Hoe worden attitudes gemeten?
Met vragenlijsten die de respondent zelf invult.
Resultaat: een meting van hoe extreem iemands attitude is
PETTY en KROSNICK: attitudekracht
Studiekracht omvat naast extremiteit ook
- de mate van zekerheid die mensen voelen tov de attitude,
- het belang van de attitude
- hoe intents ze de attitude ervaren
- hoeveel ze over de attitude weten
–> De voorspelbaarheid van gedrag kan verbeterd worden door al deze factoren mee te laten wegen.

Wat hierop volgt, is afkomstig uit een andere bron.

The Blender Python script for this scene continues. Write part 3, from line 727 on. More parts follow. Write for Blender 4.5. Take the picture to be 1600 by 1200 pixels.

PRATKANIS en TURNER: kenmerkendheid
- De mate waarin een attitude relevant is voor een situatie
- Sterke attitude: een attitude waar je in een bepaalde situatie direct aan denkt
- De snelheid waarmee iemand op een prikkel reageert, is mogelijk de meest valide indicator voor zijn attitude, daardat attitudes buiten de bewuste waarneming en controle vallen –> gebruik maken van impliciete associatietests om deze reactiesnelheid te meten
KARPINSKI en HILTON: IATS
- Implicit association tests zijn product van omgevingsassociaties, geen maat voor persoonlijke standpunten
- Verschil impliciete en expliciete associaties:
Het zijn juist de bewuste attitudes die via expliciete meetingstrumenten aan het licht worden gebracht, terwijl de onbewuste attitudes de sterkste predictieve factoren van gedrag zijn.
VERKUYTEN: in hoeverre zijn attitudes meetbaar?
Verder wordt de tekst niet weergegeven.